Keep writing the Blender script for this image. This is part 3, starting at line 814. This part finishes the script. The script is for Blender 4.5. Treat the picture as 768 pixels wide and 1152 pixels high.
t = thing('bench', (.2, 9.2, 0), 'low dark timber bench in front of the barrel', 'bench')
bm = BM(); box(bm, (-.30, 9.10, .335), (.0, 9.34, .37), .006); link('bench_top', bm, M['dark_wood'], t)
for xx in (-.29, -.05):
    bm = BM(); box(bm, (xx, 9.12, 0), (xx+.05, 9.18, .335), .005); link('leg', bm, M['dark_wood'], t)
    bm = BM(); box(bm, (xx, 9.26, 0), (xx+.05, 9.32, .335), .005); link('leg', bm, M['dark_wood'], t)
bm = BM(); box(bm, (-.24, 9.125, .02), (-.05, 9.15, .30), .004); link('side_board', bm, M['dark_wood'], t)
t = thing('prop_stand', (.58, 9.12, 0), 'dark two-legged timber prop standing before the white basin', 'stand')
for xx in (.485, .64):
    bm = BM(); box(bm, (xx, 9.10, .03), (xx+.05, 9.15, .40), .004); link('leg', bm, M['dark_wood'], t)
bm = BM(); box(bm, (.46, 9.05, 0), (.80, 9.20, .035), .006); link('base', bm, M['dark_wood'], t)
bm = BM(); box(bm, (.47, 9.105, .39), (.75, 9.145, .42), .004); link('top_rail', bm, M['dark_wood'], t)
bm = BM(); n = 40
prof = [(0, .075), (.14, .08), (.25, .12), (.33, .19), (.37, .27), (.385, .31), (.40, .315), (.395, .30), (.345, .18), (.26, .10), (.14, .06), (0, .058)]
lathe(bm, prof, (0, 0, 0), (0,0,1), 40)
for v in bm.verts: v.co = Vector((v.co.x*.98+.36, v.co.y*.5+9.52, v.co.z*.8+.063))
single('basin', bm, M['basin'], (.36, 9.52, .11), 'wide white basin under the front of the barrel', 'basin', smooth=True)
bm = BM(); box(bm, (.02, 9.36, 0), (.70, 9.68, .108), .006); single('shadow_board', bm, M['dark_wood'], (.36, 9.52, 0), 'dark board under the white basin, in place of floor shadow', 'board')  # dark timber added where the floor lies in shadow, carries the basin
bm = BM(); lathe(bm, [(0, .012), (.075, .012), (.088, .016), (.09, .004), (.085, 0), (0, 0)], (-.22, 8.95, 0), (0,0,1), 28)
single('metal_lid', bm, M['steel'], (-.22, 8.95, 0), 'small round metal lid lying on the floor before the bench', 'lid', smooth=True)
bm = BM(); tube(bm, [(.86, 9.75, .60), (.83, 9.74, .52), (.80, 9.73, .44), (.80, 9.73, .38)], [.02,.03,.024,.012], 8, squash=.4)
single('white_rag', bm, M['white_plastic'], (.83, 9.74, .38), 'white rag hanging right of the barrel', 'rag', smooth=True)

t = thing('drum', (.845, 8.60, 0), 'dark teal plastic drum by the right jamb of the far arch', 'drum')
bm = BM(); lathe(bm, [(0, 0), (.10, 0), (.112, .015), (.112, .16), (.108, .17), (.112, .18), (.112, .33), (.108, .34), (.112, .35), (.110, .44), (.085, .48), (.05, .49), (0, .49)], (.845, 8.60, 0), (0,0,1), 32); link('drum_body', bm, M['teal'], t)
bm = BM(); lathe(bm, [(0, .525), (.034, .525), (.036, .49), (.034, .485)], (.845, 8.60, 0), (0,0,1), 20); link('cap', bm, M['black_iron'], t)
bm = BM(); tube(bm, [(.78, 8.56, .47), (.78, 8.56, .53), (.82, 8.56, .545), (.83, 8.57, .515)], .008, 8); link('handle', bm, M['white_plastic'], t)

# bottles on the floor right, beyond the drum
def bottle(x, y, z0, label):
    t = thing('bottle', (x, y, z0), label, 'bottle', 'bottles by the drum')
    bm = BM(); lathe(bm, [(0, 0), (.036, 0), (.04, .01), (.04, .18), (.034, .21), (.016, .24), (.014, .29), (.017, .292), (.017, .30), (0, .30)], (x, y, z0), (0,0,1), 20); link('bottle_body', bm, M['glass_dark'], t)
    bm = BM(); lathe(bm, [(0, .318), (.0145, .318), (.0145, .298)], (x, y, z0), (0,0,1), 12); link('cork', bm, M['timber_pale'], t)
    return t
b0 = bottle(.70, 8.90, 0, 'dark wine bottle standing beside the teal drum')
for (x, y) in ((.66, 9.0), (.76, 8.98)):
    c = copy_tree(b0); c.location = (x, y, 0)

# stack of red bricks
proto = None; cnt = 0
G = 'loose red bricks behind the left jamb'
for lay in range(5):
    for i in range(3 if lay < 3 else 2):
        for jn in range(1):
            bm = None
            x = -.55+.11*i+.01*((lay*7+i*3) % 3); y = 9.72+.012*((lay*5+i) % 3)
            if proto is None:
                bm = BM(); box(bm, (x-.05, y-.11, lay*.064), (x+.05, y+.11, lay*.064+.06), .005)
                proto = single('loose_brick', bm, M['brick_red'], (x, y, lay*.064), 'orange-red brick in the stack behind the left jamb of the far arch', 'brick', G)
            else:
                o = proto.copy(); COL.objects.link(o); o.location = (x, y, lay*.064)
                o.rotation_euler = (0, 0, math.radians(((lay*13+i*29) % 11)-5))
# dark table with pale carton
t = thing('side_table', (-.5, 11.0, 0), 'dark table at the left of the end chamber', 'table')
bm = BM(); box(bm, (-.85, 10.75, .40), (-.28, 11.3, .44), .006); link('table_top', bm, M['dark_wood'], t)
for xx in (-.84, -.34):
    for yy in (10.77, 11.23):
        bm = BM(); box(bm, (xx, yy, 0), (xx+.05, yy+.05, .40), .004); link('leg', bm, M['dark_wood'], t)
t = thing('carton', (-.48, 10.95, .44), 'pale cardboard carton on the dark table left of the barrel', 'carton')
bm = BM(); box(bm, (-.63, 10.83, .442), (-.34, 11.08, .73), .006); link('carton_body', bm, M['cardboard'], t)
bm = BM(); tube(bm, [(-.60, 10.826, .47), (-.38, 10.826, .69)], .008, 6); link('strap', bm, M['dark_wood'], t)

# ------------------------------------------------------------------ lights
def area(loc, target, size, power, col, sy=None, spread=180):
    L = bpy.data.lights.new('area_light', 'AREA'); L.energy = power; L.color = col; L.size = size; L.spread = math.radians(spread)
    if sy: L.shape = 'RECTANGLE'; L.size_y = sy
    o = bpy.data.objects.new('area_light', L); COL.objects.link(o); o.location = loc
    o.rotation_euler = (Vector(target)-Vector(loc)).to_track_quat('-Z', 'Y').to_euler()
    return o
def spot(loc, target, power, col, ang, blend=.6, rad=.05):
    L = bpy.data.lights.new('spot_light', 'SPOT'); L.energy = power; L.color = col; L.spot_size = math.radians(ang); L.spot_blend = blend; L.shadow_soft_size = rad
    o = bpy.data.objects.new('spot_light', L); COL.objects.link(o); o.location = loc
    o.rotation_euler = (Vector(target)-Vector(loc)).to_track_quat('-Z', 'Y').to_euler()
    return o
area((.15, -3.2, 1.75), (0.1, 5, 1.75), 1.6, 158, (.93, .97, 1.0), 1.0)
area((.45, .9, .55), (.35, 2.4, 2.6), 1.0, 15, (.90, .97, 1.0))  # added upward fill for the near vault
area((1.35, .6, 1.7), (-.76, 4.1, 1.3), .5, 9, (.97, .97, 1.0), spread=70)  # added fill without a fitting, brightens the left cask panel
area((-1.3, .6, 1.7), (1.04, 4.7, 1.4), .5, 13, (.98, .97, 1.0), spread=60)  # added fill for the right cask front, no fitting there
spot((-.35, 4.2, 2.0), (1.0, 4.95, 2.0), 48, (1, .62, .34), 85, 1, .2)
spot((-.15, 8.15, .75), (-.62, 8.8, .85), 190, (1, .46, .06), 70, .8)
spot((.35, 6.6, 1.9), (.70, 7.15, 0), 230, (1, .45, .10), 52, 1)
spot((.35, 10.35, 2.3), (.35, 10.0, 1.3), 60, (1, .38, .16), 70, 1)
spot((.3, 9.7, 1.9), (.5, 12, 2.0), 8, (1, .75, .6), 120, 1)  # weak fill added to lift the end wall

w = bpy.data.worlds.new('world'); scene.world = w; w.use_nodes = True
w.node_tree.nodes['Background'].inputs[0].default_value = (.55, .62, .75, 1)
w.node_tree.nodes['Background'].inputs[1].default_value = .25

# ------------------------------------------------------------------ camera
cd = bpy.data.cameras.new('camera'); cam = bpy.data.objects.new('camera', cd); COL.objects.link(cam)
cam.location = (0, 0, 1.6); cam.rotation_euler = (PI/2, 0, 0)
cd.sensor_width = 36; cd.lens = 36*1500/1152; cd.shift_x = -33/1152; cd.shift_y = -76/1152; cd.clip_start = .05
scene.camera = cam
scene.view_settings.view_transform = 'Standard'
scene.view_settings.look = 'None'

## TASK
Return a word-for-word copy of the lines from the beginning of the listing to the line holding "barrel', 'rag', smooth=True)", both kept.

## THE RESPONSE
Keep writing the Blender script for this image. This is part 3, starting at line 814. This part finishes the script. The script is for Blender 4.5. Treat the picture as 768 pixels wide and 1152 pixels high.
t = thing('bench', (.2, 9.2, 0), 'low dark timber bench in front of the barrel', 'bench')
bm = BM(); box(bm, (-.30, 9.10, .335), (.0, 9.34, .37), .006); link('bench_top', bm, M['dark_wood'], t)
for xx in (-.29, -.05):
    bm = BM(); box(bm, (xx, 9.12, 0), (xx+.05, 9.18, .335), .005); link('leg', bm, M['dark_wood'], t)
    bm = BM(); box(bm, (xx, 9.26, 0), (xx+.05, 9.32, .335), .005); link('leg', bm, M['dark_wood'], t)
bm = BM(); box(bm, (-.24, 9.125, .02), (-.05, 9.15, .30), .004); link('side_board', bm, M['dark_wood'], t)
t = thing('prop_stand', (.58, 9.12, 0), 'dark two-legged timber prop standing before the white basin', 'stand')
for xx in (.485, .64):
    bm = BM(); box(bm, (xx, 9.10, .03), (xx+.05, 9.15, .40), .004); link('leg', bm, M['dark_wood'], t)
bm = BM(); box(bm, (.46, 9.05, 0), (.80, 9.20, .035), .006); link('base', bm, M['dark_wood'], t)
bm = BM(); box(bm, (.47, 9.105, .39), (.75, 9.145, .42), .004); link('top_rail', bm, M['dark_wood'], t)
bm = BM(); n = 40
prof = [(0, .075), (.14, .08), (.25, .12), (.33, .19), (.37, .27), (.385, .31), (.40, .315), (.395, .30), (.345, .18), (.26, .10), (.14, .06), (0, .058)]
lathe(bm, prof, (0, 0, 0), (0,0,1), 40)
for v in bm.verts: v.co = Vector((v.co.x*.98+.36, v.co.y*.5+9.52, v.co.z*.8+.063))
single('basin', bm, M['basin'], (.36, 9.52, .11), 'wide white basin under the front of the barrel', 'basin', smooth=True)
bm = BM(); box(bm, (.02, 9.36, 0), (.70, 9.68, .108), .006); single('shadow_board', bm, M['dark_wood'], (.36, 9.52, 0), 'dark board under the white basin, in place of floor shadow', 'board')  # dark timber added where the floor lies in shadow, carries the basin
bm = BM(); lathe(bm, [(0, .012), (.075, .012), (.088, .016), (.09, .004), (.085, 0), (0, 0)], (-.22, 8.95, 0), (0,0,1), 28)
single('metal_lid', bm, M['steel'], (-.22, 8.95, 0), 'small round metal lid lying on the floor before the bench', 'lid', smooth=True)
bm = BM(); tube(bm, [(.86, 9.75, .60), (.83, 9.74, .52), (.80, 9.73, .44), (.80, 9.73, .38)], [.02,.03,.024,.012], 8, squash=.4)
single('white_rag', bm, M['white_plastic'], (.83, 9.74, .38), 'white rag hanging right of the barrel', 'rag', smooth=True)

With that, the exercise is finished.